Requirements: Output the first line of the listing and each line after it, up to and including the line that contains "bpy.data.objects.remove(o)", exactly as written, minus the pictures.

─── Source data

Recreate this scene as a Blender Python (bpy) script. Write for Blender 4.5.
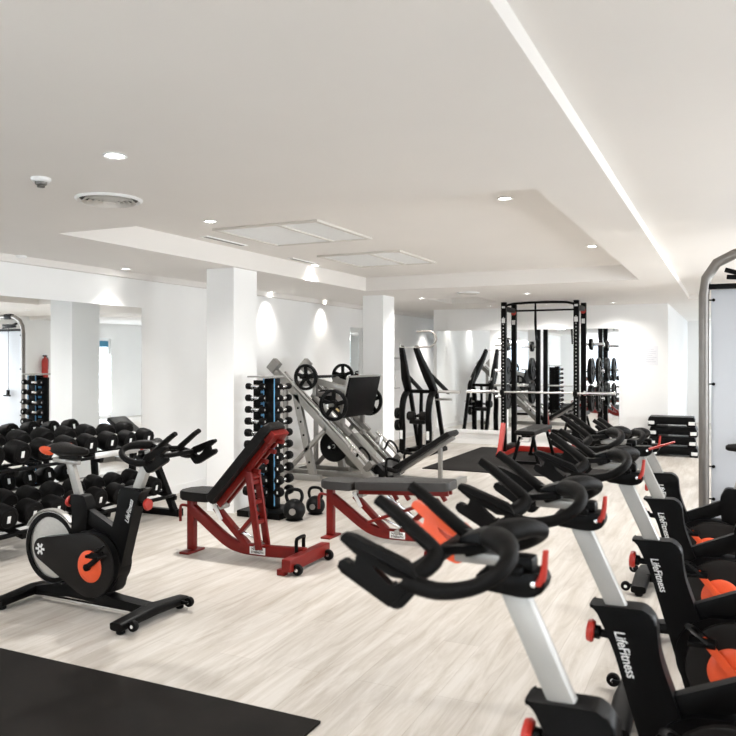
import bpy, bmesh, math, random
from mathutils import Vector, Matrix
R = math.radians
PI = math.pi
random.seed(4)
S = bpy.context.scene
COL = S.collection
for o in list(bpy.data.objects):
    bpy.data.objects.remove(o)

# ------------------------------------------------------------------ camera
cd = bpy.data.cameras.new('camera')
cam = bpy.data.objects.new('camera', cd)
COL.objects.link(cam)
cam.location = (0, 0, 1.45)
cam.rotation_euler = (R(90), 0, R(25.15))
cd.sensor_width = 36
cd.lens = 36 * 769 / 736
cd.shift_y = -9 / 736
cd.clip_start = 0.05
cd.dof.use_dof = True
cd.dof.focus_distance = 5.5
cd.dof.aperture_fstop = 4.5
S.camera = cam

# ------------------------------------------------------------------ world
w = bpy.data.worlds.new('world')
S.world = w
w.use_nodes = True
bg = w.node_tree.nodes['Background']
bg.inputs[0].default_value = (0.72, 0.86, 1.0, 1)
bg.inputs[1].default_value = 1.6
S.view_settings.view_transform = 'Standard'
S.view_settings.look = 'None'
S.view_settings.gamma = 1.0
S.view_settings.use_curve_mapping = False
S.view_settings.exposure = 1.02

# room measures
LW, RW, BK, FR = -5.4, 3.0, 12.7, -2.2      # left wall, right wall, back wall, wall behind camera
C1, C2, C3 = 2.31, 2.48, 2.375              # ceiling heights
CX0, CX1, CY0, CY1 = -4.16, -0.885, 3.87, 8.8
BX = -0.52
YE_ = 19.0

def area_light(name, loc, rot, sx, sy, power, col):
    l = bpy.data.lights.new(name, 'AREA')
    l.shape = 'RECTANGLE'; l.size = sx; l.size_y = sy
    l.energy = power; l.color = col
    o = bpy.data.objects.new(name, l); COL.objects.link(o)
    o.location = loc; o.rotation_euler = rot
    return o
# fill lights at the added, unseen windows behind the camera and at right
DAY = (0.93, 0.97, 1.0)
area_light('daylight', (-3.4, FR + 0.12, 1.35), (R(-90), 0, 0), 2.0, 1.5, 105, DAY)
area_light('daylight', (-0.6, FR + 0.12, 1.35), (R(-90), 0, 0), 2.0, 1.5, 105, DAY)
for yy, pw in ((1.4, 14), (4.6, 30), (7.8, 62)):
    area_light('daylight', (RW - 0.12, yy, 1.35), (0, R(90), 0), 1.5, 1.8, pw, DAY)
area_light('daylight', (RW - 0.03, 14.15, .85), (0, R(90), 0), 1.4, 0.5, 22, (0.8, 0.9, 1.0))

area_light('daylight', (1.0, YE_ - 0.1, 1.4), (R(-90), 0, R(180)), 2.4, 1.4, 60, DAY)  # fill from an added far opening, to brighten the back
# ------------------------------------------------------------------ materials
def mat(name, col, rough=0.5, metal=0.0, noise=0.0, nscale=20, bump=0.0, bscale=200, spec=0.5, coat=0.0):
    m = bpy.data.materials.new(name); m.use_nodes = True
    nt = m.node_tree; b = nt.nodes['Principled BSDF']
    c = (*col, 1)
    b.inputs['Base Color'].default_value = c
    b.inputs['Roughness'].default_value = rough
    b.inputs['Metallic'].default_value = metal
    b.inputs['Specular IOR Level'].default_value = spec
    b.inputs['Coat Weight'].default_value = coat
    tc = nt.nodes.new('ShaderNodeTexCoord')
    if noise:
        n = nt.nodes.new('ShaderNodeTexNoise'); n.inputs['Scale'].default_value = nscale
        n.inputs['Detail'].default_value = 5
        nt.links.new(tc.outputs['Object'], n.inputs['Vector'])
        r = nt.nodes.new('ShaderNodeValToRGB')
        r.color_ramp.elements[0].position = 0.3; r.color_ramp.elements[1].position = 0.7
        r.color_ramp.elements[0].color = tuple(max(0, v * (1 - noise)) for v in col) + (1,)
        r.color_ramp.elements[1].color = tuple(min(1, v * (1 + noise)) for v in col) + (1,)
        nt.links.new(n.outputs['Fac'], r.inputs['Fac'])
        nt.links.new(r.outputs['Color'], b.inputs['Base Color'])
    if bump:
        n2 = nt.nodes.new('ShaderNodeTexNoise'); n2.inputs['Scale'].default_value = bscale
        nt.links.new(tc.outputs['Object'], n2.inputs['Vector'])
        bp = nt.nodes.new('ShaderNodeBump'); bp.inputs['Strength'].default_value = bump
        bp.inputs['Distance'].default_value = 0.004
        nt.links.new(n2.outputs['Fac'], bp.inputs['Height'])
        nt.links.new(bp.outputs['Normal'], b.inputs['Normal'])
    return m

def emis(name, col, s):
    m = bpy.data.materials.new(name); m.use_nodes = True
    b = m.node_tree.nodes['Principled BSDF']
    b.inputs['Base Color'].default_value = (*col, 1)
    b.inputs['Emission Color'].default_value = (*col, 1)
    b.inputs['Emission Strength'].default_value = s
    return m

WALL = mat('wall_paint', (0.88, 0.88, 0.87), 0.75, noise=0.012, nscale=3, bump=0.05, bscale=90)
CEIL = mat('ceiling_paint', (0.785, 0.755, 0.72), 0.85, noise=0.01, nscale=2)
TRIMW = mat('white_gloss', (0.88, 0.88, 0.87), 0.35)
BLK = mat('black_powder', (0.0023, 0.0022, 0.0022), 0.42, noise=0.3, nscale=40, bump=0.12, bscale=500, spec=0.1)
BLKP = mat('black_plastic', (0.0020, 0.0019, 0.0020), 0.38, bump=0.06, bscale=400, spec=0.1)
GRIP = mat('grip_foam', (0.0030, 0.0027, 0.0026), 0.5, bump=0.35, bscale=600, spec=0.1)
RUB = mat('rubber', (0.0033, 0.0030, 0.0030), 0.48, noise=0.3, nscale=30, bump=0.2, bscale=300, spec=0.1)
IRON = mat('cast_iron', (0.0055, 0.0055, 0.0055), 0.4, bump=0.15, bscale=250, spec=0.1)
PAD = mat('vinyl', (0.010, 0.0093, 0.0088), 0.42, noise=0.15, nscale=25, bump=0.25, bscale=350, spec=0.1)
PADG = mat('grey_vinyl', (0.022, 0.0205, 0.0195), 0.45, noise=0.1, nscale=25, bump=0.25, bscale=350)
CHR = mat('chrome', (0.8, 0.8, 0.8), 0.16, 1.0)
STEEL = mat('brushed_steel', (0.62, 0.61, 0.59), 0.35, 1.0, noise=0.05, nscale=60)
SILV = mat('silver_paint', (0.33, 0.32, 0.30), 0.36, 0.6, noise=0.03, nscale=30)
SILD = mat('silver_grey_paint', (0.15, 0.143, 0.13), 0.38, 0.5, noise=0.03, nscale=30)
POST = mat('pale_silver_post', (0.33, 0.32, 0.30), 0.34, 0.25, noise=0.02, nscale=30)
RED = mat('red_powder', (0.150, 0.007, 0.0045), 0.38, noise=0.08, nscale=30, spec=0.25)
REDB = mat('bright_red', (0.42, 0.022, 0.012), 0.38)
ORG = mat('orange_plastic', (0.74, 0.085, 0.02), 0.4, noise=0.04, nscale=30)
LOGO = mat('logo_white', (0.75, 0.75, 0.74), 0.4)
PAPER = mat('paper', (0.78, 0.785, 0.81), 0.7)
INK = mat('ink', (0.6, 0.61, 0.65), 0.7)
GREYT = mat('tube_grey', (0.20, 0.185, 0.17), 0.3, 0.5, noise=0.05, nscale=20)
FROST = mat('frosted_panel', (0.56, 0.585, 0.625), 0.35)
BLUE = mat('blue_sign', (0.05, 0.26, 0.42), 0.5)
BLUED = mat('blue_line', (0.12, 0.36, 0.62), 0.4)
GOLD = mat('gold_mark', (0.55, 0.42, 0.2), 0.4)
BALLM = mat('grey_ball', (0.27, 0.27, 0.24), 0.4, bump=0.1)
LAMP = emis('lamp_glow', (1.0, 0.97, 0.92), 12)
GLOW = emis('daylight_glow', (0.86, 0.94, 1.0), 1.0)
MIRM = mat('mirror_glass', (0.93, 0.955, 0.965), 0.01, 1.0)
GRILLE = mat('grille', (0.66, 0.63, 0.58), 0.5)
SHELL = mat('dark_shell', (0.012, 0.0105, 0.0095), 0.45, bump=0.1, bscale=400, spec=0.14)
MATF = mat('floor_mat', (0.0085, 0.0072, 0.0062), 0.8, noise=0.35, nscale=3.5, bump=0.4, bscale=250, spec=0.12)

def floor_mat():
    m = bpy.data.materials.new('oak_planks'); m.use_nodes = True
    nt = m.node_tree; b = nt.nodes['Principled BSDF']; L = nt.links.new
    tc = nt.nodes.new('ShaderNodeTexCoord')
    mp = nt.nodes.new('ShaderNodeMapping'); mp.inputs['Rotation'].default_value = (0, 0, R(90))
    L(tc.outputs['Object'], mp.inputs['Vector'])
    br = nt.nodes.new('ShaderNodeTexBrick')
    br.inputs['Scale'].default_value = 1.0
    br.inputs['Brick Width'].default_value = 1.25
    br.inputs['Row Height'].default_value = 0.19
    br.inputs['Mortar Size'].default_value = 0.0018
    br.inputs['Mortar Smooth'].default_value = 0.3
    br.inputs['Bias'].default_value = 0.0
    br.inputs['Color1'].default_value = (0.52, 0.493, 0.458, 1)
    br.inputs['Color2'].default_value = (0.46, 0.433, 0.398, 1)
    br.inputs['Mortar'].default_value = (0.40, 0.37, 0.33, 1)
    L(mp.outputs[0], br.inputs['Vector'])
    m2 = nt.nodes.new('ShaderNodeMapping'); m2.inputs['Scale'].default_value = (9, 0.9, 1)
    L(tc.outputs['Object'], m2.inputs['Vector'])
    n = nt.nodes.new('ShaderNodeTexNoise'); n.inputs['Scale'].default_value = 1.6; n.inputs['Detail'].default_value = 9
    n.inputs['Roughness'].default_value = 0.68; n.inputs['Distortion'].default_value = 0.6
    L(m2.outputs[0], n.inputs['Vector'])
    rp = nt.nodes.new('ShaderNodeValToRGB')
    rp.color_ramp.elements[0].position = 0.33; rp.color_ramp.elements[1].position = 0.62
    rp.color_ramp.elements[0].color = (0.66, 0.615, 0.56, 1); rp.color_ramp.elements[1].color = (1, 1, 1, 1)
    L(n.outputs['Fac'], rp.inputs['Fac'])
    mx = nt.nodes.new('ShaderNodeMix'); mx.data_type = 'RGBA'; mx.blend_type = 'MULTIPLY'
    mx.inputs['Factor'].default_value = 0.9
    L(br.outputs['Color'], mx.inputs['A']); L(rp.outputs['Color'], mx.inputs['B'])
    L(mx.outputs['Result'], b.inputs['Base Color'])
    b.inputs['Roughness'].default_value = 0.42
    b.inputs['Specular IOR Level'].default_value = 0.35
    bp = nt.nodes.new('ShaderNodeBump'); bp.inputs['Strength'].default_value = 0.15; bp.inputs['Distance'].default_value = 0.002
    L(n.outputs['Fac'], bp.inputs['Height']); L(bp.outputs['Normal'], b.inputs['Normal'])
    return m
FLOORM = floor_mat()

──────

Solution:
Recreate this scene as a Blender Python (bpy) script. Write for Blender 4.5.
import bpy, bmesh, math, random
from mathutils import Vector, Matrix
R = math.radians
PI = math.pi
random.seed(4)
S = bpy.context.scene
COL = S.collection
for o in list(bpy.data.objects):
    bpy.data.objects.remove(o)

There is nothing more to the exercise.